Is 58,9b-14; Sal 85; Lc 5,27-32

Suerte la de Leví. Sentadito en el mostrador de los impuestos, odiado por todos, pues para cobrarlos, siempre en exceso, se apoya en el poder imperial de los soldados romanos. Dedicado a sus cosas, a sus negocios, al cuidado de lo suyo, de pronto vemos cómo se acerca a él Jesús, ¿por qué a él?, ¿desde donde viene?, ¿de qué le ha conocido?, y le espeta: Sígueme. Nos quedamos confusos ante esta palabra dirigida a él, precisamente él. ¿No había otros más disponibles que Levi? ¿Qué?, ¿vio de pasada que en ese hombre al cuidado de lo suyo, sentado en un mostrador plagado de injusticias, había algo que nadie más que él pudo apreciar? ¿Quién eres, Señor, para que te eches al agua de manera tan decidida, casi brusca?, ¿cuántas veces te quedaste con la palabra en la boca y no recibiste sino una sonrisa de conmiseración?, Sí, claro, lo dejaré todo y te seguiré, ¡faltaría más! ¿No pide a Levi un verdadero acto de locura? Abandonar lo que tenía obtenido de manera tan segura, una vida regalada y sin preocupaciones, excepto el desprecio de la gente, pero ¿qué más le da? De pronto, levanta la mirada, ve a Jesús, escucha la única palabra que le dirige, y, dejándolo todo, lo siguió. Y de este Levi, si no es el que conocemos como Mateo, nada más sabemos. ¿Seguiría con él hasta el final de su vida, quizá muriendo en la injusticia del martirio?, ¿lo abandonaría al cabo de un poco de tiempo?, ¿pasaría su vida en un puro renquear, como a cualquiera de nosotros nos acontece? Misterio de la persona. La palabra de Jesús dirigida a él, su mirada, el caminar junto a él, tras él, el verse lleno del amor misericordioso del Padre por encima de sus desvanecimientos y negaciones, el vivir con puro descalabro la cruz, el sentirse luego arrecogido por Jesús resucitado que asciende junto al trono de gloria de su Padre, enviándole luego su Espíritu, Espíritu del Padre y del Hijo, para que como miembro de su Iglesia, Iglesia de Dios, predique su vida entera la conversión y el seguimiento. Nos deja sobrecogidos la fuerza de la palabra y de la mirada de Jesús: llenan toda una vida.

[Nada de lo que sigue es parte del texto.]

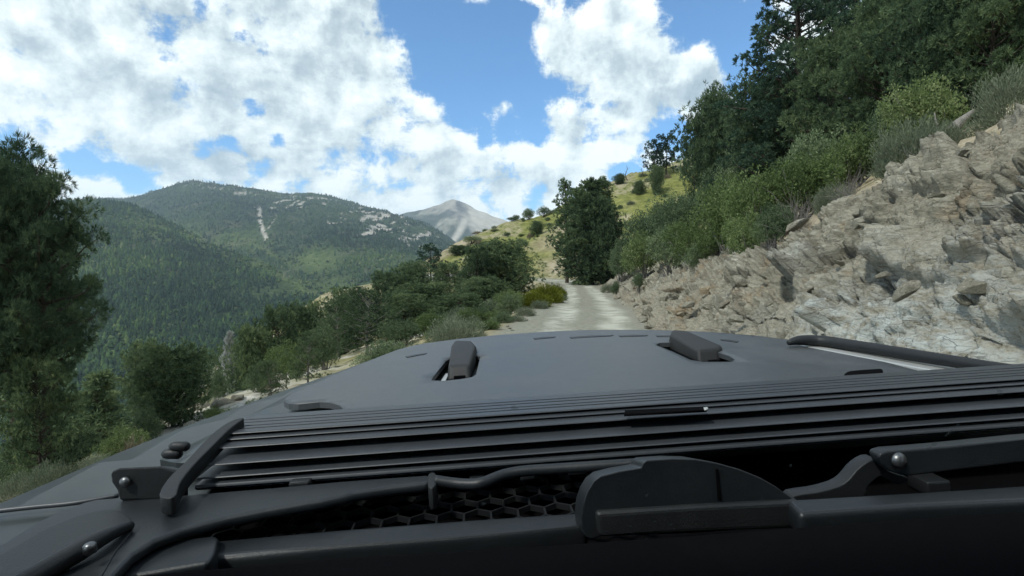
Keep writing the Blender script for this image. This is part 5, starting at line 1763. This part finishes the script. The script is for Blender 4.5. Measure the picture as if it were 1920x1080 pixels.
# ---- dashboard, cabin, windshield
slab("dashboard", [(-160, 1112), (215, 1077), (640, 1042), (1100, 1013), (1500, 984), (1700, 968), (2100, 945), (2300, 1700), (960, 1900), (-400, 1700)], -.285, .03, C_DASH, bevel=.008, seg=3)
bm = bmesh.new(); box_bm(bm, (-.62, -.6, -.75), (1.22, .50, -.32)); car_obj("dash_body", bm, C_DASH, bevel=.02)
bm = bmesh.new()
box_bm(bm, (-.66, -1.9, .44), (1.26, .10, .48))
box_bm(bm, (-.70, -1.9, -.95), (-.665, -.10, -.10)); box_bm(bm, (1.265, -1.9, -.95), (1.30, -.10, -.10)); box_bm(bm, (-.66, -1.95, -.95), (1.26, -1.905, .43))
for sx in (-.68, 1.24):
    for (y0, z0, y1, z1) in ((.52, -.31, .10, .44),):
        b8 = [bm.verts.new((sx + dx, yy + dy, zz)) for (yy, zz) in ((y0, z0), (y1, z1)) for dx in (0, .06) for dy in (0, .07)]
        for q in ((0, 1, 3, 2), (4, 6, 7, 5), (0, 2, 6, 4), (1, 5, 7, 3), (0, 4, 5, 1), (2, 3, 7, 6)):
            bm.faces.new([b8[k] for k in q])
car_obj("cabin", bm, C_PAINT, smooth=False)
bm = bmesh.new()
pr = [(-.62, .505, -.30), (1.235, .505, -.30), (1.235, .118, .43), (-.62, .118, .43)]
bm.faces.new([bm.verts.new(v) for v in pr])
gm, gt_, go_ = new_mat("windshield_glass")
tb = gt_.node('ShaderNodeBsdfTransparent'); tb.inputs[0].default_value = (.925, .955, .945, 1)
gt_.l.new(tb.outputs[0], go_.inputs['Surface'])
car_obj("windshield", bm, gm, smooth=False)
# dried specks and a smear on the outside of the glass
bm = bmesh.new()
gr_ = np.random.default_rng(77)


def glass_pt(px, py):
    d = ray(px, py)
    return d * (.346 / (d.y + .53 * d.z)) * 1.003


def speck(px, py, r, sx=1.0, an=0.0):
    k = 9; vs = []
    for i in range(k):
        t_ = 2 * math.pi * i / k; q = r * gr_.uniform(.55, 1.2)
        dx, dy = q * sx * math.cos(t_), q * math.sin(t_)
        vs.append(bm.verts.new(glass_pt(px + dx * math.cos(an) - dy * math.sin(an), py + dx * math.sin(an) + dy * math.cos(an))))
    bm.faces.new(vs)


for px, py, r, sx, an in ((1752, 832, 6, 1.2, -.6), (1740, 842, 4, 2.2, -.7), (1778, 812, 4, 3.0, -.75), (1796, 798, 4, 1.5, -.6), (964, 764, 5, 1.6, .3), (1874, 736, 7, 1.2, .8), (906, 944, 4, 1.0, 0), (762, 860, 2, 1, 0), (1213, 928, 4, 1, 0),
                          (1482, 873, 3, 1, 0), (1428, 936, 2.5, 1, 0), (1640, 984, 3, 1.3, 0), (1302, 1021, 4, 1.6, -.2), (1340, 1014, 2.5, 1, 0), (1180, 1022, 3, 1.5, 0), (1462, 1008, 3, 1.6, .4), (1540, 996, 3, 2.4, -.1), (1575, 993, 2.5, 1.5, 0), (1418, 1016, 2.5, 1, 0)):
    speck(px, py, r, sx, an)
for k in range(60):
    speck(gr_.uniform(1000, 1700), 1000 + gr_.normal(6, 16) - .03 * gr_.uniform(0, 500), gr_.uniform(.8, 1.9), gr_.uniform(1, 2))
sm, st_, so = new_mat("glass_grime")
ta = st_.node('ShaderNodeBsdfTransparent'); tb2 = st_.node('ShaderNodeBsdfDiffuse'); tb2.inputs[0].default_value = (.45, .47, .45, 1)
mx = st_.node('ShaderNodeMixShader'); mx.inputs[0].default_value = .28
st_.l.new(ta.outputs[0], mx.inputs[1]); st_.l.new(tb2.outputs[0], mx.inputs[2]); st_.l.new(mx.outputs[0], so.inputs['Surface'])
gro = car_obj("glass_grime", bm, sm, smooth=False, label="dried specks and an insect smear on the windshield")
gro['kind'] = 'stuff'
# front end and running gear, below the line of sight
bm = bmesh.new(); box_bm(bm, (-.34, .95, -.95), (.94, 1.70, -.34)); car_obj("engine_bay", bm, C_PAINT, smooth=False, bevel=.02)
bm = bmesh.new(); box_bm(bm, (-.30, 1.70, -.95), (.90, 1.76, -.42))
for i in range(7):
    box_bm(bm, (-.02 + i * .10 - .02, 1.755, -.85), (-.02 + i * .10 + .02, 1.775, -.52))
car_obj("grille", bm, C_BLACK, smooth=False, bevel=.006)
bm = bmesh.new(); box_bm(bm, (-.42, 1.80, -1.10), (1.02, 1.95, -.92)); car_obj("bumper", bm, C_BLACK, smooth=False, bevel=.02)
for sx in (-.62, 1.22):
    for yy in (1.30, -1.25):
        c = Vector((sx, yy, -1.30)); ax = (1 if sx > 0 else -1, 0, 0)
        w = lathe_obj("wheel", c, ax, [(-.12, .24), (-.13, .34), (-.11, .385), (-.05, .40), (.05, .40), (.11, .385), (.13, .34), (.12, .24)], C_RUB, None, 36)
        lathe_obj("rim", c, ax, [(.05, .235), (.112, .235), (.112, .21), (.08, .19), (.085, .07), (.10, .05), (.105, .01)], C_BLACK, w, 28)


# ------------------------------------------------------------------ air
bm = bmesh.new(); box_bm(bm, (-9000, -400, -260), (4500, 7600, 860))
me = bpy.data.meshes.new("haze"); bm.to_mesh(me); bm.free()
hm, ht, ho = new_mat("haze_air")
pv = ht.node('ShaderNodeVolumePrincipled')
pv.inputs['Color'].default_value = (.72, .86, 1.0, 1)
pv.inputs['Density'].default_value = 1.05e-4
pv.inputs['Anisotropy'].default_value = .2
ht.l.new(pv.outputs[0], ho.inputs['Volume'])
tag(link("haze", me, hm), label="thin bluish mountain haze filling the valley", cat="haze", kind='stuff')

Qué puedo decir sino cantar con el salmista: inclina tu oído, Señor, y escúchame. Tú lo sabes bien, no soy sino un pobre desvalido. Procuro ser un fiel tuyo, pero si no es contando con tu fidelidad segura, nada consigo. Sálvame, Señor, pues confío en ti, porque si tú no eres bueno y rico en misericordia conmigo que te invoco, ¿qué será de mí? Escucha, mi oración, Señor, tiende tu oído a la voz de mi súplica.

Isaías nos conforta con sus antiguas palabras, y qué necesitados estamos en ser confortados. La luz de Dios, del Dios de Jesucristo, brillará en las tinieblas cuando vivas en su cuidado; cuando partas tu pan con el hambriento, cuando tu vida sea bienaventurada. Bien, Señor, pero ¿cómo lo he de hacer si yo vivo inmerso en mis asuntos, sentado en mi propio mostrador sin ver a nada ni a nadie que no sea de mi cuidado? Isaías nos indica el camino, pero ¿y las fuerzas para ello? Si no me entero; si yo vivo propiamente a lo mío y ni siquiera doy un vaso de agua a quien me lo pide; ¡si soy como Levi! De pronto, levanto la mirada y me encuentro con la tuya, que me dices: Sígueme.